Syria and Turkey inched closer to all-out war Monday as their troops exchanged deadly fire for the second time in a matter of days in Idlib, a contested and ravaged northern province that is the last remaining major rebel redoubt in Syria’ s nearly nine-year war.
The latest hostilities started after shelling by Syrian forces killed five Turkish soldiers and injured five others, according to Turkey’s Defense Ministry. The deaths came a week after a previous round of Syrian shelling in Idlib killed eight Turkish military personnel.
Turkey’s response Monday included attacks on what it said were “115 regime targets,” including mortar positions, tanks and a helicopter. One hundred and one troops loyal to Syrian President Bashar al-Assad were killed, the Turkish Defense Ministry said.
The clashes followed a recent decision by President Recep Tayyip Erdogan to send more Turkish troops to Idlib, a gamble aimed at slowing the pace of a quickening Syrian military advance. A Russian-backed Syrian offensive aimed at recapturing territory in and around the province has killed hundreds of civilians over a few months and sent hundreds of thousands of displaced people fleeing toward Turkey’s border — startling Erdogan’s government, which already hosts roughly 4 million Syrian refugees.
On Monday, Syrian forces carried out “intense artillery shelling” on a Turkish position in Taftanaz, about eight miles northeast of Idlib’s provincial capital, killing the five Turkish soldiers, according to Turkey’s Defense Ministry and monitoring groups.
“The war criminal, who ordered today’s heinous attack, targeted the entire international community, not just Turkey,” Fahrettin Altun, Erdogan’s spokesman, wrote on Twitter in an apparent reference to Assad. “Turkey retaliated against the attack to destroy all enemy targets and avenging our fallen troops.”
In its statement, the Defense Ministry did not explain how it had determined that precisely 101 Syrian troops had been killed.
The Syrian army has made repeated attempts to take Idlib over the past year but found its advances beaten back by the rebels or blocked as Turkey and Russia have negotiated cease-fires.

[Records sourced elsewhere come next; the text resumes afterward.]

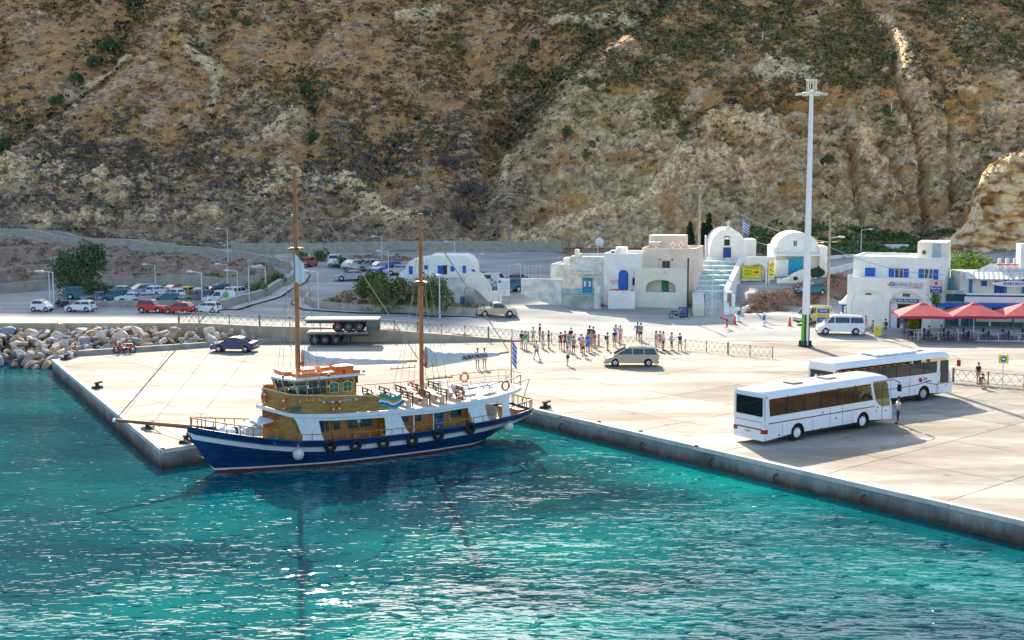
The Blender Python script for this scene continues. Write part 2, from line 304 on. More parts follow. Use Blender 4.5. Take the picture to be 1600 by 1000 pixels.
def hill_material():
    m = bpy.data.materials.new('hillside_ground'); m.use_nodes = True; t = m.node_tree; n = t.nodes; L = t.links; b = n['Principled BSDF']
    b.inputs['Roughness'].default_value = .95; b.inputs['Specular IOR Level'].default_value = .1
    tc = n.new('ShaderNodeTexCoord')
    def nz(sc, det=5, ro=.62, st=None):
        x = n.new('ShaderNodeTexNoise'); x.inputs['Scale'].default_value = sc; x.inputs['Detail'].default_value = det; x.inputs['Roughness'].default_value = ro
        if st:
            mp = n.new('ShaderNodeMapping'); mp.inputs['Scale'].default_value = st[0]; mp.inputs['Rotation'].default_value = st[1]; L.new(tc.outputs['Object'], mp.inputs[0]); L.new(mp.outputs[0], x.inputs[0])
        else: L.new(tc.outputs['Object'], x.inputs[0])
        return x.outputs[0]
    def ramp(src, stops):
        r = n.new('ShaderNodeValToRGB'); L.new(src, r.inputs[0]); e = r.color_ramp.elements
        while len(e) < len(stops): e.new(.5)
        for k, (p, c) in zip(e, stops): k.position = p; k.color = (*c, 1)
        return r.outputs[0]
    def mix(f, a, b_, mode='MIX'):
        x = n.new('ShaderNodeMix'); x.data_type = 'RGBA'; x.blend_type = mode
        (L.new(f, x.inputs[0]) if not isinstance(f, float) else x.inputs[0].__setattr__('default_value', f)); L.new(a, x.inputs[6]); L.new(b_, x.inputs[7]); return x.outputs[2]
    def attr(a): x = n.new('ShaderNodeAttribute'); x.attribute_name = a; return x.outputs['Fac']
    def mul(a, b_):
        x = n.new('ShaderNodeMath'); x.operation = 'MULTIPLY'; L.new(a, x.inputs[0]); (L.new(b_, x.inputs[1]) if not isinstance(b_, float) else x.inputs[1].__setattr__('default_value', b_)); return x.outputs[0]
    soil = ramp(nz(.9, 6, .75), [(.32, (.13, .065, .035)), (.43, (.34, .19, .10)), (.52, (.48, .31, .16)), (.6, (.30, .21, .09)), (.72, (.70, .48, .25))])
    soil2 = ramp(nz(.16, 4), [(.38, (.42, .25, .17)), (.5, (.36, .28, .16)), (.62, (.52, .33, .15))])
    soil = mix(.4, soil, soil2)
    rock = ramp(nz(1.3, 6, .7, ((.5, 1, 1.6), (.0, .35, 0))), [(.3, (.10, .085, .085)), (.44, (.32, .24, .19)), (.55, (.50, .39, .29)), (.7, (.74, .62, .46))])
    slate = ramp(nz(1.5, 6, .75, ((.5, 1, 2.0), (.0, .45, 0))), [(.3, (.07, .065, .075)), (.45, (.20, .185, .19)), (.56, (.32, .29, .28)), (.68, (.60, .56, .50))])
    pale = ramp(nz(.8, 6, .68, ((1, 1, 1.6), (0, .1, 0))), [(.28, (.15, .125, .09)), (.42, (.40, .34, .25)), (.56, (.58, .51, .39)), (.72, (.80, .72, .56))])
    edge = n.new('ShaderNodeMapRange'); edge.inputs[1].default_value = .3; edge.inputs[2].default_value = .62
    ad = n.new('ShaderNodeMath'); ad.operation = 'ADD'; L.new(attr('rock'), ad.inputs[0])
    su = n.new('ShaderNodeMath'); su.operation = 'MULTIPLY_ADD'; L.new(nz(1.1, 4), su.inputs[0]); su.inputs[1].default_value = 1.3; su.inputs[2].default_value = -.65; L.new(su.outputs[0], ad.inputs[1]); L.new(ad.outputs[0], edge.inputs[0])
    c = mix(attr('low'), rock, slate); c = mix(attr('cliff'), c, pale); c = mix(edge.outputs[0], soil, c)
    c = mix(attr('pale'), c, ramp(nz(1.6, 6, .7), [(.3, (.32, .24, .16)), (.48, (.62, .52, .38)), (.65, (.85, .78, .62))]))
    cv = ramp(attr('cellc'), [(.15, (.62, .62, .64)), (.5, (1, 1, 1)), (.85, (1.35, 1.3, 1.2))]); c = mix(.55, c, cv, 'MULTIPLY')
    ck = n.new('ShaderNodeMix'); ck.data_type = 'RGBA'; ck.inputs[7].default_value = (.05, .04, .035, 1); L.new(mul(attr('crack'), .55), ck.inputs[0]); L.new(c, ck.inputs[6]); c = ck.outputs[2]
    fine = ramp(nz(3.2, 6, .8), [(.34, (.35, .34, .36)), (.46, (.9, .9, .9)), (.56, (1.15, 1.15, 1.15)), (.66, (1.8, 1.75, 1.65))])
    c = mix(.62, c, fine, 'MULTIPLY'); wm = n.new('ShaderNodeMix'); wm.data_type = 'RGBA'; wm.blend_type = 'MULTIPLY'; wm.inputs[0].default_value = 1; wm.inputs[7].default_value = (1.50, 1.20, .86, 1); L.new(c, wm.inputs[6]); c = wm.outputs[2]; L.new(c, b.inputs['Base Color'])
    bp = n.new('ShaderNodeBump'); bp.inputs['Strength'].default_value = 1.0; bp.inputs['Distance'].default_value = .35; L.new(nz(1.8, 8, .75), bp.inputs['Height']); L.new(bp.outputs[0], b.inputs['Normal'])
    return m
def clumps(name, P, size, m, kind='stuff', nleaf=16, label=None, flat=.75, leaf=.28, seed=1):
    """one mesh of many small bushes: each a dome of little tilted leaf faces"""
    rg = np.random.default_rng(seed); N = len(P); P = np.repeat(P, nleaf, 0); sz = np.repeat(size, nleaf)
    th = rg.uniform(0, 2*PI, N*nleaf); ph = np.arccos(rg.uniform(-.1, 1, N*nleaf)); rr = rg.uniform(.45, 1, N*nleaf)**.5
    C = P+np.stack([np.cos(th)*np.sin(ph), np.sin(th)*np.sin(ph), np.cos(ph)*flat], -1)*(sz*rr)[:, None]
    return leaves(name, C, leaf*sz, m, rg, kind, label)
def leaves(name, C, ls, m, rg, kind=None, label=None, parent=None):
    M_ = len(C); a = rg.normal(size=(M_, 3)); a /= np.linalg.norm(a, axis=1)[:, None]; b = np.cross(a, rg.normal(size=(M_, 3))); b /= np.linalg.norm(b, axis=1)[:, None]
    ls = (ls*rg.uniform(.6, 1.3, M_))[:, None]
    V = np.stack([C-a*ls, C-b*ls*.7, C+a*ls, C+b*ls*.7], 1).reshape(-1, 3); F = np.arange(M_*4).reshape(-1, 4)
    o = link(name, mesh_np(name, V, F, [m]), None, parent)
    if kind: o['kind'] = kind
    if label: o['label'] = label
    return o
def foliage(name, c1, c2, sc=1.2):
    return mat(name, c1, rough=.8, var=.2, scale=sc, col2=c2, spec=.2, detail=3)
HX, HY, HZ, HU, HV, HROCK, HCLIFF, HG = build_hill()
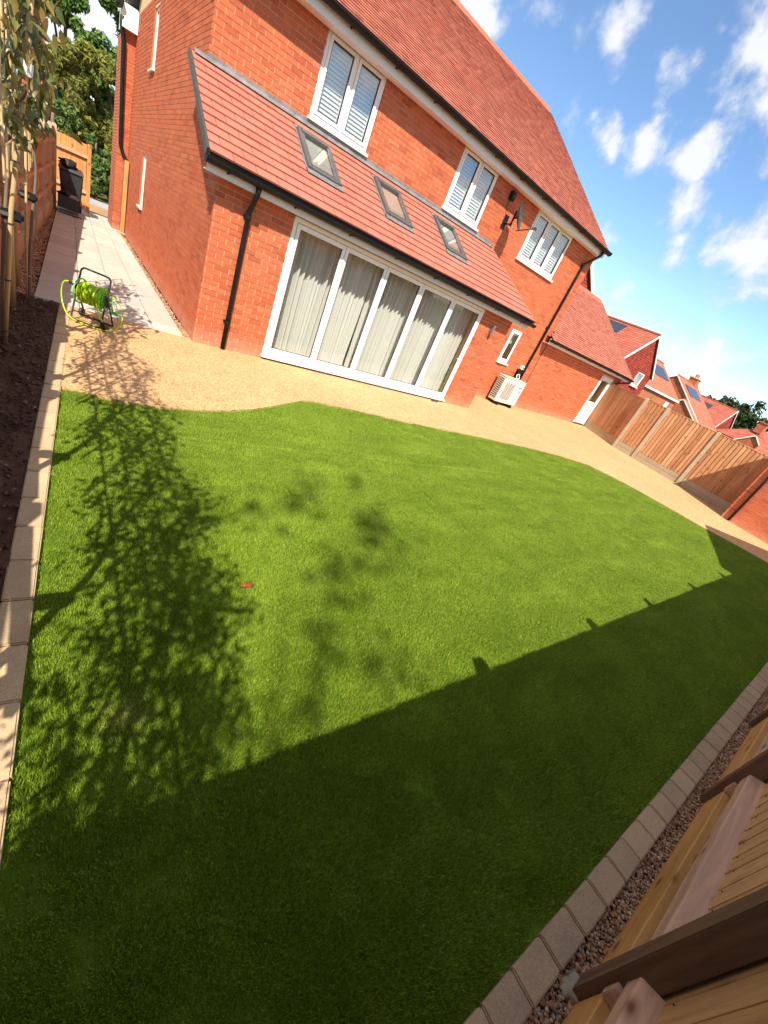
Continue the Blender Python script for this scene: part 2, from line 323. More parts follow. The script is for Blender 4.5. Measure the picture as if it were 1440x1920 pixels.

For the moment, no such agreement stands in the way of the latest offensive, which began last month. Negotiations between Russia and Turkey over the past few days had failed to yield a deal on halting the violence, Turkish officials said.
Syrian forces have undertaken a two-pronged attack over the past two weeks, from the east and the south, capturing a succession of towns in southern Idlib and western Aleppo province. The army forces linked up Saturday in the Aleppo countryside, allowing them to attack the rebels from a newly opened front, the Syrian news agency SANA reported.
Syria’s government was also on the verge of retaking the strategic M5 highway, which connects Damascus and Aleppo, according to the Syrian Observatory for Human Rights, a monitoring group.
As the Syrian army has rolled through Idlib, worries that the fighting is causing an unprecedented civilian exodus — a preoccupation of the Turkish government — have only intensified.
Since early December, nearly 700,000 people in Idlib have been displaced, said David Swanson, a spokesman for the U.N. Office for the Coordination of Humanitarian Affairs. A hundred thousand people have fled their homes, or places where they were sheltering, in the past week alone, he said.
“The numbers are changing literally by the minute,” Swanson said in a phone interview. “This singular wave of displacement since Dec. 1st could well prove to be the largest level of displacement since the crisis began almost nine years ago.”
Civilians have packed into cars to escape the increasingly frequent airstrikes and shifting front lines, heading north toward the Turkish border, hoping to find shelter from the miserable cold. Few are successful.
“The situation is catastrophic,” said Mustafa Haj Youssef, Idlib director of the White Helmets civil defense group. “Civilians are in tents without any protection or heat. The temperature is under zero [Celsius]. The situation is tragic and is worsening with the continuation of aerial and ground attacks.”
Misty Buswell, policy and advocacy director for the International Rescue Committee in the Middle East, said it was “unbelievable to think” that the humanitarian catastrophe could get any worse but it has.
“The weather is taking a really heavy toll on people, raining and flooding as they’re trying to flee these areas,” she said. “They can’t use the main highway so they’re packed into muddy roads and back roads and mountainous terrain trying to flee.
“It’s a really horrible, desperate situation, and if the fighting doesn’t stop soon, and if this escalation doesn’t stop, it will get worse,” she said.